Our snack machine and ice cream commissions ran from a low of 15 percent to a high of 20 percent of gross sales. When we replaced another vending operator (only about 35 percent of the time) our commission checks against our audited sales were dramatically higher, despite the fact that our promised commission percentage was without exception much lower.

We chose to use direct mail with an educational, slightly humorous newsletter format with a tear-off, postage paid, business reply card. This was very successful.

Anytime we wanted more accounts, we did a few hundred mailings, received back the sales lead cards, did our location research, made our proposals, closed the deals and installed the new equipment.

My company offers this direct mail program for vending operators anywhere in the U.S. looking to solicit the school market. These are colorful, quad-folded 8.5- by 14-inch mailers sent to the district food service directors in your service region with your personal contact information printed. We even offer the use of our Business Reply Permit or we will print it with yours.

Vending is just another retailing avenue. It is technology based and has a number of unique challenges but also offers unique opportunities. We simply have to understand that serving a wide range of industries and institutions will require some customization to draw out the greatest potential available in these different centers of opportunity. Schools are the perfect example.

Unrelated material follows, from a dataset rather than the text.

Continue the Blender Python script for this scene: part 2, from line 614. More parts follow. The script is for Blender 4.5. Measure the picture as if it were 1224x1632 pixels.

Go get’em, Tiger.


- While schools have unique challenges for operators, they offer unique rewards as well.
- Foodservice directors understand the benefits that vending offers better than administrators and can be good partners in a successful vending program.
- Vendors must understand schools’ nutritional concerns and work with them; good products are available.
- State-of-the-art storage and transport equipment matters to school foodservice directors; vendors must be proactive in this area.
- Mandate machine audits; this will provide a win-win for both operator and customer.